Chaucer's "Troilus and Criseyde," Re-imagined by Francesca Abbate

Originally Published: August 09, 2012

The Rumpus is really pleased with scholar/poet Francesca Abbate's new book, Troy, Unincorporated. This reinterpretation of Geoffrey Chaucer's "Troilus and Criseyde" pays homage to the original work using thoroughly modern language.

The good news about "Troy, Unincorporated" by Francesca Abbate, is that though it is a re-imagination of Chaucer’s “Troilus and Criseyde” from his Canterbury Tales, you don’t have to have been an English major or a Chaucer lover to appreciate her accomplishment. This is a book that is deeply American and as steeped in classics as some of the best writing from our heartland over the centuries.
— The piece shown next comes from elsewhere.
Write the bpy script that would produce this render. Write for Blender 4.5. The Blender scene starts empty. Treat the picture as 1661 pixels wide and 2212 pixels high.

Abbate is an associate professor of English at Beloit College in Wisconsin, and though she clearly knows Chaucer well and is fascinated by the subject, her diction is her own, and she has a strong grasp of place, one reason so much of Chaucer is still so satisfying and why his stories can inspire.

...Abbate’s accomplishment continually rises like an unexpected yet inevitable encounter . Criseyde is concerned with dams that daily give out, in a contemporary flood and in her encounter with it, Abbate mixes newspaper quotes with Chaucer’s line, this litel spot of erthe,’ and here we are again, with forceful scholar and gifted poet mixing it up with perfect balance.